Bank Al Habib Limited
Rs (mn) 1HCY19 1HCY18 chg
Markup Earned 73,733 42,824 72%
Markup Expensed 43,718 20,327 115%
Net Markup Income 30,015 22,497 33%
Non Mark-up / Interest Income 6,406 5,029 27%
Total income 36,421 27,526 32%
Non Mark-up / Interest Expenses 20,746 17,423 19%
Provisioning/(Reversal) 2,799 181 1443%
Profit Before Taxation 12,875 9,922 30%
Taxation 5,870 4,019 46%
Profit After Taxation 7,006 5,903 19%
EPS (Rs) 6.30 5.31
Source: PSX notice

Much of the focus was on building the investment portfolio instead, as the yield sin government securities offered an opportunity for banks. The investment portfolio witnessed a mammoth 50 percent jump over December 2018 – taking the investment base to Rs622.8 billion. Needless to say, the bulk of it would be in short-term securities, as dictated by the interest rates. Return on investments constitutes a major part of the top line.

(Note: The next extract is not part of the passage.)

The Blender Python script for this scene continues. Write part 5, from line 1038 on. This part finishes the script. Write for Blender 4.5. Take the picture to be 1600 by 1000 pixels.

On the liabilities front, the growth was steady, with the deposits base growing by a healthy 8 percent over December 2018 to Rs862 billion. Details of deposit mix are not known yet, but in such times of thin spread, banks have put greater emphasis on adding low cost, non-remunerative deposits. BAHL too, has been focusing on improving its CASA.

The contribution from noncore income increased significantly, as the cross selling arms of the bank, performed well. The cost to income ratio decreased to 55.8 percent from 62.54 percent, compared to the same period last year. The interest rates seem to have peaked, and may at some point lead to increased private credit demand. The bank seems well poised to alter the asset mix strategy, should the opportunity present itself.